Organização dos jogos reduz oferta de proteína animal no evento, sob alegação de maior sustentabilidade; especialistas destacam equívocos da medida
As Olimpíadas de Paris, que entram hoje na segunda e última semana, ficarão marcadas, entre outras coisas, pela polêmica da redução de oferta de proteína de origem animal durante os jogos. O objetivo era passar a mensagem de que a pecuária seria responsável pelo aquecimento global.
A reportagem do Canal Rural conversou com uma atleta da delegação brasileira na França, que pediu para não ser identificada, e ela confirmou que houve muita reclamação nos primeiros dias pela falta de ovos e carne nas refeições, mas que depois o problema foi resolvido. Mas será que a pecuária é mesmo a vilã da emissão de gases de efeito estufa? E qual o prejuízo nutricional para os atletas diante da restrição de proteína animal? Nós procuramos especialistas para responder a essas perguntas.
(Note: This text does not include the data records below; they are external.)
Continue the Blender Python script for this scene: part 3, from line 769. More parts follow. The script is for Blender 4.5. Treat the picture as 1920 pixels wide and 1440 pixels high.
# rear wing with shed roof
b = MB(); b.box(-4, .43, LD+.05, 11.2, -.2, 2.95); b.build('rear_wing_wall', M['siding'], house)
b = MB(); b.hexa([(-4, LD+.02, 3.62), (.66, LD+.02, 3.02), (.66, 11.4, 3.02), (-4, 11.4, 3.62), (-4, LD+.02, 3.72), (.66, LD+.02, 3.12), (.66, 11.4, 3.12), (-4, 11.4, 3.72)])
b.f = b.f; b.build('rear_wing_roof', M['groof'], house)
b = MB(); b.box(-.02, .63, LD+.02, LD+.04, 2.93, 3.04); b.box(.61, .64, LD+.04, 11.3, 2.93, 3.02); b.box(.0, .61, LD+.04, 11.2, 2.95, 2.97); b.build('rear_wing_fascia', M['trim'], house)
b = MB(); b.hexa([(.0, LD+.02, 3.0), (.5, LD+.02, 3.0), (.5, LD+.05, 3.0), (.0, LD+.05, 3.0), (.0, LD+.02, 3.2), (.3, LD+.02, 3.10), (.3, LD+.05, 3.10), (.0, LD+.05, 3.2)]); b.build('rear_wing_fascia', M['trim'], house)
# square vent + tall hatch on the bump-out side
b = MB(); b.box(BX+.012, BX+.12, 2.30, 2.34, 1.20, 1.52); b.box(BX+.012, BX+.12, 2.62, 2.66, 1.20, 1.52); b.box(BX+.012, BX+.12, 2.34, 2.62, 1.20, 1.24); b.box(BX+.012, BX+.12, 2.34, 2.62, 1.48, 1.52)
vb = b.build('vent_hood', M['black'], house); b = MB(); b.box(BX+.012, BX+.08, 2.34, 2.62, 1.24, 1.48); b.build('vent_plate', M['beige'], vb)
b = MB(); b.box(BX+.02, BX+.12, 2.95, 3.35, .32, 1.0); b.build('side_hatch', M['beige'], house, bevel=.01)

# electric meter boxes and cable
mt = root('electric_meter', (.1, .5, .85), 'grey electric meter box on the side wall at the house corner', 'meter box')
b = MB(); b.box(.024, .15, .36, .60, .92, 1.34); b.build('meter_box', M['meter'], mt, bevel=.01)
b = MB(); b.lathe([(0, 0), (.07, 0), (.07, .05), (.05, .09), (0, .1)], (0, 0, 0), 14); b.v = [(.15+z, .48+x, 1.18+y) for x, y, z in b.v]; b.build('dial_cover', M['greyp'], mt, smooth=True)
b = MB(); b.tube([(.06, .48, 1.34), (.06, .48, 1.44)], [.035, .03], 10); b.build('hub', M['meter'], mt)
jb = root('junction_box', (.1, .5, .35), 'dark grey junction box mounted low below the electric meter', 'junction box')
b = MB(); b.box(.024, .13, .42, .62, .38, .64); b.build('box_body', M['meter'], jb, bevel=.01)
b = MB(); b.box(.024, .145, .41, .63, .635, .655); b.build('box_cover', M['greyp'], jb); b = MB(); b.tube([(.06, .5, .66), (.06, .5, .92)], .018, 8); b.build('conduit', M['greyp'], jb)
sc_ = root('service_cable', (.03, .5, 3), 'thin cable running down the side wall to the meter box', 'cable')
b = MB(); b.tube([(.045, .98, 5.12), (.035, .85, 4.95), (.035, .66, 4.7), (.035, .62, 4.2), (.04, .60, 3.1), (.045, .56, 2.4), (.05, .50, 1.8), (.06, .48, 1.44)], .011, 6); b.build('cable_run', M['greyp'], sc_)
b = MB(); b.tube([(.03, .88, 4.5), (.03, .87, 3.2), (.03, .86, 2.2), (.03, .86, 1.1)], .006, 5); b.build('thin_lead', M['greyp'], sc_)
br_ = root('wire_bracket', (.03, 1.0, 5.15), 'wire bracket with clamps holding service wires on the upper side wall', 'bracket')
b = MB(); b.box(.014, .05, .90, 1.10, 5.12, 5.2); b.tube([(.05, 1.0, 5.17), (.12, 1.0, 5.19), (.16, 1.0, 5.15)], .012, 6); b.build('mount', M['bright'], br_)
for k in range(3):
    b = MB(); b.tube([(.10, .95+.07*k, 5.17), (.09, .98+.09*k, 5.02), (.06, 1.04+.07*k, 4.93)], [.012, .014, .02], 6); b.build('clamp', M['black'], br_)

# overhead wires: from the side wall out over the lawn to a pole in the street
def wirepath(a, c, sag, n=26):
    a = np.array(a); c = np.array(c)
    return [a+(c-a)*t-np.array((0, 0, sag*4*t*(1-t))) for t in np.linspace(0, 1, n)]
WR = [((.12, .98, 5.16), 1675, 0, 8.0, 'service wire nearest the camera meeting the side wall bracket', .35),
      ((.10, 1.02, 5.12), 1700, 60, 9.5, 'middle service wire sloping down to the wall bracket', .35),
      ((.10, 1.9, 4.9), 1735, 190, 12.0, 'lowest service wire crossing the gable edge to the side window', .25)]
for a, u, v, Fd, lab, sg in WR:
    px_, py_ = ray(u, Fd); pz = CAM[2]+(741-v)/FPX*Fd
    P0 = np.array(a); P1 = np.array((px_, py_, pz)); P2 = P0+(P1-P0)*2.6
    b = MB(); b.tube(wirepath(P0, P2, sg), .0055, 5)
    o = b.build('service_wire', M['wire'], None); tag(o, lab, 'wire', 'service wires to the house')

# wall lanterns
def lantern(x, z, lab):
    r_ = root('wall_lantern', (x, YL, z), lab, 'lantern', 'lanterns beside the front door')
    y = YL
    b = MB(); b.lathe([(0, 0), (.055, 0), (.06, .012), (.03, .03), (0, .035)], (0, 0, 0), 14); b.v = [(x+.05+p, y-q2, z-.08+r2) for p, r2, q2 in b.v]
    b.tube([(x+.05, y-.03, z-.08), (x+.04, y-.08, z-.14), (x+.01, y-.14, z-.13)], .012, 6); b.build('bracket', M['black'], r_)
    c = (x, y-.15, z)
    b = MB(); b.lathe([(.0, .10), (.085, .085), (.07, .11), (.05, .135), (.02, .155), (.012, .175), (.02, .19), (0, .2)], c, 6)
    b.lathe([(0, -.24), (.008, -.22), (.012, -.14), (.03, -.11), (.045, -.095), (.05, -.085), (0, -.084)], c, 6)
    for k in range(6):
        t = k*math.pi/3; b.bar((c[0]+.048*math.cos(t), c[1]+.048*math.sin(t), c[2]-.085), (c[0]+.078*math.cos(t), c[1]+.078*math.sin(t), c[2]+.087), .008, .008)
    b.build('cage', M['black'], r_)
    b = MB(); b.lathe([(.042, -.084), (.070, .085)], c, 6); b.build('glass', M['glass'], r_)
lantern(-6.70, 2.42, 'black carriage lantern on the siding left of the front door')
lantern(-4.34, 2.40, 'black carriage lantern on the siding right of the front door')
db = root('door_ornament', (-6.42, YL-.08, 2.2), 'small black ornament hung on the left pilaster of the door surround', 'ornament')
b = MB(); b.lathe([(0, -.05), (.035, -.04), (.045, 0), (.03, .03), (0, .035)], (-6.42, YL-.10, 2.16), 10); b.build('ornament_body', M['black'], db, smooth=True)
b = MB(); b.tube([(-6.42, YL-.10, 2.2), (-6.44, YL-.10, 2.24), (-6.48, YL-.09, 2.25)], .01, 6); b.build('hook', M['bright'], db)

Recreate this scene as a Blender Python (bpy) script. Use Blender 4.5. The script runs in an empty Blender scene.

O comitê organizador de Paris dividiu em três grupos os consumidores das 13 milhões de refeições servidas durante os jogos. Para os espectadores, foi definido que 60% do cardápio seria vegetariano. No segundo grupo, composto por voluntários, mídia e funcionários, 50% da alimentação também seria vegetariana. O terceiro grupo, na Vila Olímpica onde ficam as delegações, não teve um percentual definido, mas o objetivo também era o de valorizar a alimentação vegetariana.
A imprensa internacional chegou a noticiar o problema. O jornal francês Le Monde destacou que, segundo representantes da equipe britânica, não havia o suficiente de certos alimentos como ovos, frangos e carboidratos. No Le Figaro, a reportagem aponta que os ovos, carro-chefe da alimentação dos atletas, têm estado em falta em Paris. A agência de notícias Reuters disse que a quantidade e a qualidade dos alimentos atraíram críticas dos competidores, depois que a organização racionou os ovos no café da manhã na semana passada. A reportagem ainda diz que, depois das reclamações, o CEO do comitê dos jogos admitiu que houve um reforço nas proteínas animais, com 700 kg de ovos e uma tonelada de carnes.
Para o nutricionista Luiz Dalla, a proteína de origem animal é fundamental para a performance de um atleta de alto rendimento. “A proteína é um nutriente essencial para todos nós, mas o atleta tem uma necessidade maior por ter um desgaste maior da musculatura. Eles [os competidores] estão ali num momento que precisam estar no ápice da performance. Se você não tem essa proteína de alto valor biológico em quantidades suficientes, prejudica a recuperação do atleta, diminuindo seu desempenho e aumentando o risco de lesão.”
O maior evento esportivo do mundo elegeu a pecuária como vilã das emissões de gases de efeito estufa. Mas, para Marcelo Manella, PhD em ciência animal, na digestão do bovino, é natural a emissão de metano. Esse metano, segundo ele, transformado em equivalente de carbono, só fica dez anos na atmosfera e volta a ciclar via pastagem pela fotossíntese. “A planta retira carbono da atmosfera, transforma em alimento para o boi, que transforma em carne e leite. Isso é cíclico, então não há carbono novo entrando na natureza.”
Segundo o especialista, além de não ser responsável pelo aquecimento global, a pecuária pode ser um agente mitigador de gases de efeito estufa. Uma pesquisa feita pela Universidade de Pernambuco em parceria com a Universidade Federal do Paraná mostra que a pastagem de braquiária bem manejada pode retirar da atmosfera 160 toneladas de equivalente carbono por ano, por hectare.
“Outras ferramentas podem ser usadas, como estratégias nutricionais, aditivos alimentares e fontes de alimentos que reduzem a emissão de metano. A pecuária não é a causa do aumento do efeito estufa, mas sim a solução para o aquecimento global”, afirma Manella. “Diferentemente do que muitos ambientalistas falam sem conhecimento de causa, o bovino emite só 3% [dos gases de efeito estufa].”